Geografias Urbanas
24.10-05.11.2020
Organização:
Estação Sul e Sueste
Curadoria:
Frederico Vicente
Artista:
Emma Hornsby
Pode uma estrutura compor um sistema de vistas? Pode a mesma estrutura ser referência e orientação visual em cidade?
O caminho-de-ferro foi catalisador da chegada da indústria ao Barreiro, datado de 1861, o desenho da linha férrea provocou significativas mudanças na estrutura socioeconómica da cidade, e o que foi uma modesta vila de pescadores tornou-se progressividade numa moderna cidade operária.
A indústria Corticeira instala-se em 1865, acompanhando a expansão da linha férrea, mas é sobretudo com a instalação da Companhia União Fabril em 1907, pelas mãos do industrial Alfredo da Silva, que é traçada a nova malha urbana.
Com a divisa “O que o País não tem, a CUF cria”, marcadamente foi definido o novo carácter da paisagem ribeirinha do Barreiro, tornando a margem a sul do Tejo o maior centro fabril do País.
Os edifícios baixos e compactos foram rapidamente preenchidos por um horizonte recortado. As chaminés altas, as coberturas angulares e corpos cuja imagem e estética são a representação literal da sua função, compõem o novo cenário de cidade transformadora. A chamada “obra-social”, com equipamentos de apoio como escola, posto de saúde, auditório, supermercado, surge alocada à expansão territorial das fábricas que operavam e progressivamente se multiplicaram.
Desde então o planeamento urbano do Barreiro está correlacionado com um modelo industrial auto-suficiente e encerrado.
O que resta da cidade é uma fábrica que falece: são esqueletos obsoletos. Uma arqueologia industrial em que a metrópole contemporânea em torno orbita e tenta lentamente absorver. A relação que existe entre as duas grandezas, o construído e o não construído, é desajustada. Os inúmeros vazios urbanos que resultam de demolições, fragmentações urbanas, não foram tomados pela construção posterior nas décadas de sessenta e setenta. São dormitórios oscilantes descosidos do texto global.
Comparando as duas grandezas, os cheios e os vazios, os terrenos desocupados têm similar peso. São territórios expectantes, ou vocábulos ausentes numa leitura de futura consolidação.
NARRATIVA DE IMAGENS:
Toma-se uma chaminé industrial situada num terreno vacante no coração da cidade como objecto do estudo da série de fotografias. É o centro, ou eixo de um sistema de vistas que, por um lado, orienta a geometria da cidade, por outro é representação simbólica e a memória de um episódio que marcou profundamente a cidade. Esta narrativa fotográfica sugere revisitar a cidade através de um percurso concêntrico pelas ruas, marcando geograficamente os pontos onde se pode ver a estrutura - o que se pretende é mapear a relação entre o existente, o novo construído e a chaminé.

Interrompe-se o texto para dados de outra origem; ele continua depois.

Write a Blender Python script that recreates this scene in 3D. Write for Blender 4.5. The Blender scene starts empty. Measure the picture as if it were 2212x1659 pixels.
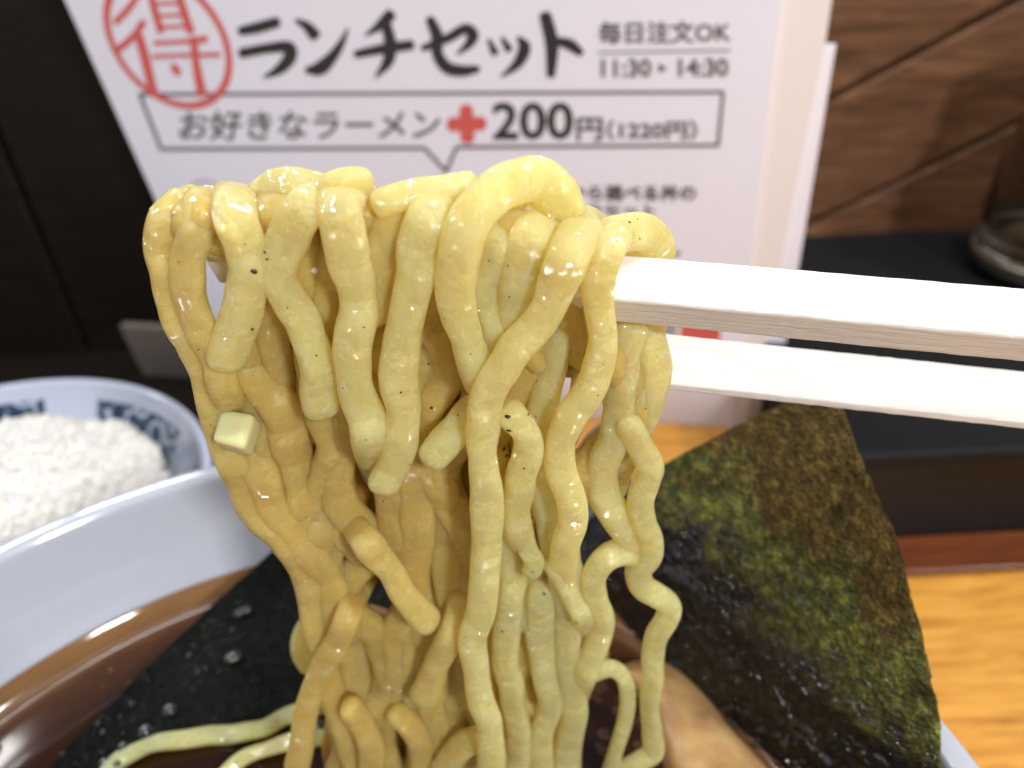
import bpy, bmesh, math, random
import numpy as np
from mathutils import Vector, Matrix
from mathutils.bvhtree import BVHTree

random.seed(7); RNG = np.random.default_rng(7)
C = bpy.context.scene.collection
SC = bpy.context.scene

# ------------------------------------------------------------------ camera, light, exposure
W, H = 2212.0, 1659.0                 # the picture measured in these units
HFOV, PITCH, ROLL = math.radians(68), math.radians(34), math.radians(-3)
CAM = Vector((0, 0, 0.19))            # camera 19 cm above the table top (table top is z = 0)
F = (W/2)/math.tan(HFOV/2)
cr, sr, cp, sp = math.cos(ROLL), math.sin(ROLL), math.cos(PITCH), math.sin(PITCH)
RIGHT = Vector((cr, sr*sp, sr*cp)); UP = Vector((-sr, cr*sp, cr*cp)); FWD = Vector((0, cp, -sp))

def ray(px, py):
    return RIGHT*((px-W/2)/F) + UP*(-(py-H/2)/F) + FWD

cd = bpy.data.cameras.new('camera'); cam = bpy.data.objects.new('camera', cd); C.objects.link(cam)
m3 = Matrix((RIGHT, UP, -FWD)).transposed(); cam.matrix_world = Matrix.Translation(CAM) @ m3.to_4x4()
cd.sensor_width = 36; cd.lens = 18/math.tan(HFOV/2); cd.clip_start = 0.005; cd.clip_end = 20
cd.dof.use_dof = True; cd.dof.focus_distance = 0.078
cd.dof.aperture_fstop = (cd.lens*1e-3)/0.0013; cd.dof.aperture_blades = 0
# (the lens is given in full-frame millimetres; the opening works out at about 1.3 mm)
SC.camera = cam

wd = bpy.data.worlds.new("World"); SC.world = wd; wd.use_nodes = True
wn = wd.node_tree.nodes['Background']; wn.inputs[0].default_value = (0.97, 0.96, 1.0, 1); wn.inputs[1].default_value = 0.34
SC.view_settings.view_transform = 'Standard'; SC.view_settings.look = 'None'
SC.view_settings.exposure = 0.0; SC.view_settings.gamma = 1.0

def area(name, loc, target, sx, sy, power, col):
    l = bpy.data.lights.new(name, 'AREA'); l.shape = 'RECTANGLE'; l.size = sx; l.size_y = sy; l.energy = power; l.color = col
    o = bpy.data.objects.new(name, l); C.objects.link(o); o.location = loc
    o.rotation_euler = (Vector(target)-Vector(loc)).to_track_quat('-Z', 'Y').to_euler()
    return o
# a row of tube lamps under the ceiling, as the dashes of light along the bowl rim show
for i in range(7):
    area('ceiling_tube', (-1.05+0.35*i, 0.08, 0.98), (-1.05+0.35*i, 0.08, 0), 0.315, 0.07, 0.32, (0.92, 0.94, 1.0))
# a second row of tubes over the kitchen beyond the counter, mirrored along the bowl's rim
for i, (x, y) in enumerate(((-.24, 1.27), (-.50, 1.24), (-.75, 1.15), (-.97, 1.02), (-1.16, .84))):
    o = area('kitchen_tube', (x, y, 1.02), (-.05, .05, .05), 0.225, 0.06, 2.2, (0.93, 0.96, 1.0))
    dx, dy = ((.26, .03), (.255, .06), (.235, .11), (.205, .155), (.19, .18))[i]
    z_ = (Vector((x, y, 1.02))-Vector((-.05, .05, .05))).normalized(); x_ = Vector((dx, dy, 0)); x_ = (x_-z_*x_.dot(z_)).normalized(); y_ = z_.cross(x_)
    o.matrix_world = Matrix.Translation((x, y, 1.02)) @ Matrix((x_, y_, z_)).transposed().to_4x4()
# three tiny unseen lamps, added so that dashes mirror along the broth's edge
for i in range(3):
    x, y = -.238-.030*i, .335-.029*i
    o = area('broth_glint_lamp', (x, y, 1.0), (x, y, 0), 0.034, 0.016, 0.22, (0.96, 0.97, 1.0)); o.rotation_euler = (0, 0, math.radians(44))
# the lamp over the diner's right shoulder
area('counter_lamp', (0.34, -0.52, 0.56), (0.02, 0.12, 0.10), 0.09, 0.09, 5.6, (0.99, 0.97, 0.97))
area('counter_lamp', (0.62, 0.02, 0.80), (0.16, 0.2, 0.0), 0.07, 0.07, 3.4, (1.0, 0.90, 0.74))

area('noodle_glint_lamp', (0.16, -0.04, 0.97), (0.02, 0.08, 0.10), 0.05, 0.05, 3.3, (1.0, 0.98, 0.96))  # compact unseen lamp added overhead to put glints on the noodles
SC.cycles.use_denoising = True
SC.cycles.max_bounces = 8; SC.cycles.transparent_max_bounces = 14; SC.cycles.diffuse_bounces = 4; SC.cycles.transmission_bounces = 6
SC.cycles.sample_clamp_indirect = 6

# ------------------------------------------------------------------ helpers
def P(px, py, d, Y0=0.070):           # point on the upright sheet Y = Y0 - d (metres), seen at px, py
    r = ray(px, py); t = (Y0-d)/r.y
    return CAM + r*t
def onz(px, py, z):
    r = ray(px, py); return CAM + r*((z-CAM.z)/r.z)
def onplane(px, py, p0, n):
    r = ray(px, py); return CAM + r*((p0-CAM).dot(n)/r.dot(n))

def tag(o, label=None, cat=None, group=None, kind=None):
    if label: o['label'] = label
    if cat: o['category'] = cat
    if group: o['group'] = group
    if kind: o['kind'] = kind
    return o
def meshobj(name, verts, faces, mat, parent=None, smooth=True):
    me = bpy.data.meshes.new(name); me.from_pydata([tuple(v) for v in verts], [], faces); me.update()
    if mat: me.materials.append(mat)
    if smooth: me.polygons.foreach_set('use_smooth', [True]*len(me.polygons))
    o = bpy.data.objects.new(name, me); C.objects.link(o)
    if parent: o.parent = parent; o.matrix_parent_inverse = parent.matrix_world.inverted()
    return o
def empty(name, loc=(0, 0, 0)):
    o = bpy.data.objects.new(name, None); C.objects.link(o); o.location = loc; o.empty_display_size = 0.01
    o.matrix_world = Matrix.Translation(loc)
    return o
def bmobj(name, bm, mat, parent=None, smooth=False):
    me = bpy.data.meshes.new(name); bm.to_mesh(me); bm.free()
    if mat: me.materials.append(mat)
    if smooth: me.polygons.foreach_set('use_smooth', [True]*len(me.polygons))
    o = bpy.data.objects.new(name, me); C.objects.link(o)
    if parent: o.parent = parent; o.matrix_parent_inverse = parent.matrix_world.inverted()
    return o
def slab(corners, th, n):             # flat polygon given thickness th along -n
    k = len(corners); v = [Vector(c) for c in corners] + [Vector(c)-n*th for c in corners]
    f = [list(range(k)), list(range(2*k-1, k-1, -1))] + [[i, i+k, (i+1) % k+k, (i+1) % k] for i in range(k)]
    return v, f
def boxbm(x0, x1, y0, y1, z0, z1, bev=0.0, seg=2):
    bm = bmesh.new(); bmesh.ops.create_cube(bm, size=1)
    for v in bm.verts:
        v.co = Vector((x0+(v.co.x+.5)*(x1-x0), y0+(v.co.y+.5)*(y1-y0), z0+(v.co.z+.5)*(z1-z0)))
    if bev: bmesh.ops.bevel(bm, geom=list(bm.edges), offset=bev, segments=seg, affect='EDGES', profile=.5)
    return bm
def catmull(pts, step):
    pts = np.array(pts, float); q = np.vstack([2*pts[0]-pts[1], pts, 2*pts[-1]-pts[-2]]); out = []
    for i in range(1, len(q)-2):
        a, b, c, d = q[i-1], q[i], q[i+1], q[i+2]
        n = max(2, int(np.hypot(*(c-b)[:2])/step))
        for t in np.arange(n)/n:
            out.append(.5*((2*b)+(-a+c)*t+(2*a-5*b+4*c-d)*t*t+(-a+3*b-3*c+d)*t**3))
    out.append(q[-2]); return np.array(out)
def lathe(profile, cx, cy, n=128, closed=False):
    v, f = [], []
    for r, z in profile:
        for k in range(n):
            a = 2*math.pi*k/n; v.append((cx+r*math.cos(a), cy+r*math.sin(a), z))
    for i in range(len(profile)-1):
        for k in range(n):
            v0 = i*n+k; v1 = i*n+(k+1) % n; f.append((v0, v1, v1+n, v0+n))
    return v, f

# ------------------------------------------------------------------ materials
def mat(name, col=(.8, .8, .8), rough=.5, **kw):
    m = bpy.data.materials.new(name); m.use_nodes = True; b = m.node_tree.nodes['Principled BSDF']
    b.inputs['Base Color'].default_value = (*col, 1); b.inputs['Roughness'].default_value = rough
    for k, v in kw.items():
        b.inputs[k.replace('_', ' ')].default_value = v
    return m
def N(m, t, **kw):
    n = m.node_tree.nodes.new(t)
    for k, v in kw.items():
        if k in n.inputs: n.inputs[k].default_value = v
        else: setattr(n, k, v)
    return n
def L(m, a, b): m.node_tree.links.new(a, b)
def bsdf(m): return m.node_tree.nodes['Principled BSDF']
def texco(m, scale=(1, 1, 1), rot=(0, 0, 0)):
    t = N(m, 'ShaderNodeTexCoord'); mp = N(m, 'ShaderNodeMapping')
    mp.inputs['Scale'].default_value = scale; mp.inputs['Rotation'].default_value = rot
    L(m, t.outputs['Object'], mp.inputs['Vector']); return mp.outputs['Vector']
def noise(m, vec, scale, detail=3, rough=.55, dist=0.0):
    n = N(m, 'ShaderNodeTexNoise'); n.inputs['Scale'].default_value = scale; n.inputs['Detail'].default_value = detail
    n.inputs['Roughness'].default_value = rough; n.inputs['Distortion'].default_value = dist
    L(m, vec, n.inputs['Vector']); return n.outputs['Fac']
def ramp(m, fac, stops):
    r = N(m, 'ShaderNodeValToRGB'); e = r.color_ramp.elements
    e.remove(e[1]); e[0].position = stops[0][0]; e[0].color = (*stops[0][1], 1)
    for p, c in stops[1:]: e.new(p).color = (*c, 1)
    L(m, fac, r.inputs['Fac']); return r.outputs['Color']
def bump(m, h, strength, dist):
    b = N(m, 'ShaderNodeBump'); b.inputs['Strength'].default_value = strength; b.inputs['Distance'].default_value = dist
    L(m, h, b.inputs['Height']); L(m, b.outputs['Normal'], bsdf(m).inputs['Normal']); return b
def math2(m, op, a, b):
    n = N(m, 'ShaderNodeMath'); n.operation = op
    for i, v in enumerate((a, b)):
        if isinstance(v, (int, float)): n.inputs[i].default_value = v
        else: L(m, v, n.inputs[i])
    return n.outputs[0]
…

Mais do que uma documentação gráfica do modo como a fábrica se integra na cidade, é um exercício de reconhecimento da geografia urbana.
DIÁLOGOS: EMMA HORNSBY
Emma Hornsby cruza-se com o parque industrial do Barreiro com a exposição “Partes da Terra/Ground Parts”. Uma mostra com vídeo, escultura e partes de detritos que recolheu do parque industrial. A exposição desenhou um primeiro percurso que se veio a revelar uma exploração minimal dos materiais, dos meios e técnicas no território industrial. A pesquisa nos arquivos históricos e iconográficos das fábricas cruzou-a com a Estação Sul e Sueste, apresentando “Three different solutions: opening the windows for the renewal of air”, uma série de desenhos bidimensionais em fita-cola, projectando no espectador Ilusões de óptica com recurso ao anaformismo. Manteve o foco no reconhecimento da fábrica, da composição das suas partes físicas e na memória da sua operatividade.
Com “How to find the centre of a circle/ Como encontrar o centro de um círculo”, Emma Hornsby esboça o limite entre o interior e o exterior. Explora conceitos de movimento e equilíbrio, dialogando com a paisagem imaginada ao inscrever um lugar – uma concha que nos isola e acolhe de um território em torno - como o reconhecimento da Natureza que agora é habitat humano, e por consequência é um gesto próximo da arquitectura.